Coches, pájaros y colectivos. Todo entra por mi ventana a diario, y hoy, al igual que en otras ocasiones, acompaña el particular sonido de los bombos. Particular no por el bombo en sí, sino por lo que este representa, al menos en esta ocasión. A media cuadra están cambiando las caras de la burocracia una vez más, mientras un buen número de personas identificadas con los dedos en “V” acompañan el evento. Mis respetos a la militancia aunque no coincidamos en ideas, siempre en pos de que sea auténtica por el bien común y no por el personal. Sin embargo, disculpenme, pero no veo motivo alguno para celebrar o para acompañar. Mis respetos para quienes pueden ver algo bueno en estos eventos parlamentarios, no es mi caso. De hecho, me parece un circo patéticamente cínico.
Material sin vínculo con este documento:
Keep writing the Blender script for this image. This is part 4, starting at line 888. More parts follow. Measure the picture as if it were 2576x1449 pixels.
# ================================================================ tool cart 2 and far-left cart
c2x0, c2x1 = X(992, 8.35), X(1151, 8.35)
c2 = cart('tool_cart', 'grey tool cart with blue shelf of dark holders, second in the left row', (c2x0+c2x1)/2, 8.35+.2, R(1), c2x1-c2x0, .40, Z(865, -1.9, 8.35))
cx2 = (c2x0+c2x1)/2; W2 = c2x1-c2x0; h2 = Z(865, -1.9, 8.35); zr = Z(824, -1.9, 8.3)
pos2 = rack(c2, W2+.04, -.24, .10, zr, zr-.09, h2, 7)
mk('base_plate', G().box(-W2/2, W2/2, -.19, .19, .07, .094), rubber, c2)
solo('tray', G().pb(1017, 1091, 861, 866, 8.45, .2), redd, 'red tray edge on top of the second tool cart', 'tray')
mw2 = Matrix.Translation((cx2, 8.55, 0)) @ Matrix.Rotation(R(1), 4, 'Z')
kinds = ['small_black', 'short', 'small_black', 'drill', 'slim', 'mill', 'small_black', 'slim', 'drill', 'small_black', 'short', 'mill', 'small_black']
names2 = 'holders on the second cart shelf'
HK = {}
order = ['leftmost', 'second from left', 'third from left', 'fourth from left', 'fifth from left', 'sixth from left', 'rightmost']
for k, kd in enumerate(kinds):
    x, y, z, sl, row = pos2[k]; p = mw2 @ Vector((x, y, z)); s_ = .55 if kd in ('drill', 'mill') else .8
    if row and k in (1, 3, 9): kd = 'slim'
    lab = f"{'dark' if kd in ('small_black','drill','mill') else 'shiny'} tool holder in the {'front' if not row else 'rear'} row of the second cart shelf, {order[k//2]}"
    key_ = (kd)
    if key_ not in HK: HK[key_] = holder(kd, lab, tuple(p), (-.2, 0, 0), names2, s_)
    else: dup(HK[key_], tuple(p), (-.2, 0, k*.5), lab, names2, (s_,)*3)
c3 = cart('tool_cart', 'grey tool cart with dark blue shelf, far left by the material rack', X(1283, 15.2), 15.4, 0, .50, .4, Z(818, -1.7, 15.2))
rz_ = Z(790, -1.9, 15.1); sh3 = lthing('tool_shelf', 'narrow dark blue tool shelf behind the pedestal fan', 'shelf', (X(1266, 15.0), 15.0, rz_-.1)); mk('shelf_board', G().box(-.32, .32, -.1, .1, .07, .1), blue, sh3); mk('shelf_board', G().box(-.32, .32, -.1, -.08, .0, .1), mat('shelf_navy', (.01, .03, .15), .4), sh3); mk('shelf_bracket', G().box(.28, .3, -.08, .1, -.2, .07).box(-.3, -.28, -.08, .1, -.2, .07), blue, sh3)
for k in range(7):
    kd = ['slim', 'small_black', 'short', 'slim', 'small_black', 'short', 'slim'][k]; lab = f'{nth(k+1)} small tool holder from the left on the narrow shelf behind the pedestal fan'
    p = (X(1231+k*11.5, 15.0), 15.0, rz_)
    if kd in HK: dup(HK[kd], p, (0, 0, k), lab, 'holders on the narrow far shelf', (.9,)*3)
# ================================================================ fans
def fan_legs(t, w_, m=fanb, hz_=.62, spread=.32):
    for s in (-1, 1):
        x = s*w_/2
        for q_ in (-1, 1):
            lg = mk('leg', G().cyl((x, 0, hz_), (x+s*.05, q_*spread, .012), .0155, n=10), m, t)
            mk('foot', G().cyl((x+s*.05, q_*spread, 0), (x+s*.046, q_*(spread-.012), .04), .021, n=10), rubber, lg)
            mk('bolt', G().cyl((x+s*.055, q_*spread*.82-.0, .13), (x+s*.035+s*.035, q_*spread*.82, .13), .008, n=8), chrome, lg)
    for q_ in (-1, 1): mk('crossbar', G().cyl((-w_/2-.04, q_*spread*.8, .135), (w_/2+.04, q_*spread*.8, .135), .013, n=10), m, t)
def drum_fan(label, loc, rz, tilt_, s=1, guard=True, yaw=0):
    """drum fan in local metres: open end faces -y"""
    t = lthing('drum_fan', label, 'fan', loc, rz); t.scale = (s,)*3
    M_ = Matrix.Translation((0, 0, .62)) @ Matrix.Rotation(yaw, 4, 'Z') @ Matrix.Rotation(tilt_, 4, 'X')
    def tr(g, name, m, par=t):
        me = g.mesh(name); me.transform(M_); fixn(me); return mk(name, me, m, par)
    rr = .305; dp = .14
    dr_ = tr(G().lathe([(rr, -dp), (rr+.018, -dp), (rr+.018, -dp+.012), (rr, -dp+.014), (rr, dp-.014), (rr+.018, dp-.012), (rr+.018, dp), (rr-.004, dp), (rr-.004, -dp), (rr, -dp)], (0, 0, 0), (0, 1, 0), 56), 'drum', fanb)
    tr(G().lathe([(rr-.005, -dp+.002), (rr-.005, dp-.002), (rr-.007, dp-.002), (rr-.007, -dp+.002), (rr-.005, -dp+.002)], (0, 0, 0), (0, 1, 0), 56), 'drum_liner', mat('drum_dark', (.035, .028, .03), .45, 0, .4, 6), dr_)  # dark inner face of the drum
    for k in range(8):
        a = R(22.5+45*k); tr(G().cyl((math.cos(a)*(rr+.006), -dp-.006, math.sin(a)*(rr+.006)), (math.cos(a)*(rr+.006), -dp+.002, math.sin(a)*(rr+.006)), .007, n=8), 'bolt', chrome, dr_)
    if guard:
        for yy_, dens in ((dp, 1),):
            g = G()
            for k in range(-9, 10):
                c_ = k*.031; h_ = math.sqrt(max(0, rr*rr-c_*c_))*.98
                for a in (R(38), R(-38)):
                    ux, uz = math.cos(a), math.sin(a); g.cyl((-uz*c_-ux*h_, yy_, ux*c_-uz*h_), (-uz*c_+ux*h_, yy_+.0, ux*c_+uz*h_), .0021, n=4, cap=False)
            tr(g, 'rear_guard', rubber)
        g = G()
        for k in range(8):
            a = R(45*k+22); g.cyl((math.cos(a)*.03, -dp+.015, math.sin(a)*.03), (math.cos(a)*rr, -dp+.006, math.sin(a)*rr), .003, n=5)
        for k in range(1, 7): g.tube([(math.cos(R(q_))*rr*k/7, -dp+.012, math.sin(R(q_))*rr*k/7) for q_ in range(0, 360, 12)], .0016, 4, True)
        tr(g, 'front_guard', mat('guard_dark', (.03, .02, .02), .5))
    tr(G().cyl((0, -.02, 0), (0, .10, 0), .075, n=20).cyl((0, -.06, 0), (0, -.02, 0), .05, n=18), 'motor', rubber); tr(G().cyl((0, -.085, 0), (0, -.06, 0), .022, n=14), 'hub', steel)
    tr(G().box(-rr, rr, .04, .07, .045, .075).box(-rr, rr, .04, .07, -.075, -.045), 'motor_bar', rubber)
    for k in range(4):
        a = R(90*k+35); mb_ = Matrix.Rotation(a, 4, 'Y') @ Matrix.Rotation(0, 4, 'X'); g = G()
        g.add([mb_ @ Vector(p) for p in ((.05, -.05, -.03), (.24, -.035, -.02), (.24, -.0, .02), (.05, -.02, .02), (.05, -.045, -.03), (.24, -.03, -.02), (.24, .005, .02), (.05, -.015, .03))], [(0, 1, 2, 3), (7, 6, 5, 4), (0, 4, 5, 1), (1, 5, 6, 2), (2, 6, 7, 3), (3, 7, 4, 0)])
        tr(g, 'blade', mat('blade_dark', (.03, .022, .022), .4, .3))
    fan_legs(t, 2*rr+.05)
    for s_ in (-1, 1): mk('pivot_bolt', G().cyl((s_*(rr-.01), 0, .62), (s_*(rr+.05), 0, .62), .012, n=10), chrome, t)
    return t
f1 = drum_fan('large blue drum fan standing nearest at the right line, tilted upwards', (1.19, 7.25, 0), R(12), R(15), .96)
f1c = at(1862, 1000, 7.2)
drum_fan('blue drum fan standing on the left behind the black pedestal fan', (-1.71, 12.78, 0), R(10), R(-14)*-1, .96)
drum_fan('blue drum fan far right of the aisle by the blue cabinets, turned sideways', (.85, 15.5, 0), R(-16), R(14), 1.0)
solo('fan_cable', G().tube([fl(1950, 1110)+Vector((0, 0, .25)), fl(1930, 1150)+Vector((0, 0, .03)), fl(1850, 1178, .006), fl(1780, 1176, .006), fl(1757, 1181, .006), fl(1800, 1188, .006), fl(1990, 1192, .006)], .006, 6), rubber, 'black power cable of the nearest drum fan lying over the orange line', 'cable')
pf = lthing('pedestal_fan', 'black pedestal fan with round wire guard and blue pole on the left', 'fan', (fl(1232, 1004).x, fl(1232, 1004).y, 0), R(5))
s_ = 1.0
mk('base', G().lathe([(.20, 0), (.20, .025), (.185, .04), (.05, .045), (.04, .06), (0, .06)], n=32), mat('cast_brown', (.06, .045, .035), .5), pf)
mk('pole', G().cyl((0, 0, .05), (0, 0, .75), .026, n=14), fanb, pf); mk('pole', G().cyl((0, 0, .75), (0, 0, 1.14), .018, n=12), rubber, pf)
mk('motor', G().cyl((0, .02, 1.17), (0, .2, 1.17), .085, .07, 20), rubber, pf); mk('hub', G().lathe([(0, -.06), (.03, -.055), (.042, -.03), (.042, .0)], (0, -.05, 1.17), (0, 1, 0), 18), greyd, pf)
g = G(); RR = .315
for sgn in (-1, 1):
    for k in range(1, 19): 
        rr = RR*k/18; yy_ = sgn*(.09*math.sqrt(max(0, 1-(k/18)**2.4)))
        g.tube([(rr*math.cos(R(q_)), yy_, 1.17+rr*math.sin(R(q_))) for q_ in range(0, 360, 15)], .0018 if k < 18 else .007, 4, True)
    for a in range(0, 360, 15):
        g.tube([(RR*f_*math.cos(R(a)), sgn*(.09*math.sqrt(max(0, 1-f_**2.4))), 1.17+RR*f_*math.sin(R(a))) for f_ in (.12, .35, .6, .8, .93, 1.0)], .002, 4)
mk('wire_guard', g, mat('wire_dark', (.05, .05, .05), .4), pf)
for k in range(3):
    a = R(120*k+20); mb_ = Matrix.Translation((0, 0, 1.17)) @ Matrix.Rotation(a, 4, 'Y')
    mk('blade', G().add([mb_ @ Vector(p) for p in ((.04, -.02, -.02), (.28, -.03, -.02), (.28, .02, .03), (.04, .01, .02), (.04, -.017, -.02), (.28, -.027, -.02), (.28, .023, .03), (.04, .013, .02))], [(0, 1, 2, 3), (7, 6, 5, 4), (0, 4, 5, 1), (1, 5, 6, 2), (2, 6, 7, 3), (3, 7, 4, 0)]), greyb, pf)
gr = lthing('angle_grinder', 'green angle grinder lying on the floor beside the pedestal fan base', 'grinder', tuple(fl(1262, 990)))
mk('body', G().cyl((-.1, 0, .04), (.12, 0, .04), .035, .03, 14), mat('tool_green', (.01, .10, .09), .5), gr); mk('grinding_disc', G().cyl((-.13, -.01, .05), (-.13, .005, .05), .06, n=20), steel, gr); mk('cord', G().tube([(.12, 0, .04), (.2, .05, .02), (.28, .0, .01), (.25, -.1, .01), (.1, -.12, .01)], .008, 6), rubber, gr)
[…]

En las inmediaciones del lugar donde todo esto pasa, hay gente que fue expulsada por el sistema que el Parlamento sostiene y no sabe si esta noche va a cenar o va a tener un techo bajo el cual recostarse. Cuando las luces se apaguen, solamente ellos quedan, acompañados de su más absoluta soledad. Eso también pasa mientras uno pierde el tiempo escupiendo estas líneas. Pero al contrario de muchos de los que están participando de esta “celebración democrática”, de afuera y desde adentro, hay que reconocer las contradicciones. Reconocer que, en parte por inaptitud interna y coerción externa, uno no puede llevar adelante cada una de sus ideas. Pero también hay que entender que somos individuos, no Estado. Y como tales podemos abstraernos de él mirada crítica mediante o ser cómplices de las aberraciones que se hacen desde su lugar. Lo cierto también es que, como individuos, no tenemos sus recursos. Y se puede optar por dos vías creo yo: aprovechar sus migajas o enfrentarlo con los nuestros, a la vez que enfrentamos nuestras reconocidas y odiosas contradicciones. Así que reitero mis respetos a los aplaudidores de turno, sean con los dedos en “V”, de color amarillo, o con la identificación que prefieran. Pero como seres humanos. Porque su actividad cómplice, por acción u omisión, me resulta repulsiva.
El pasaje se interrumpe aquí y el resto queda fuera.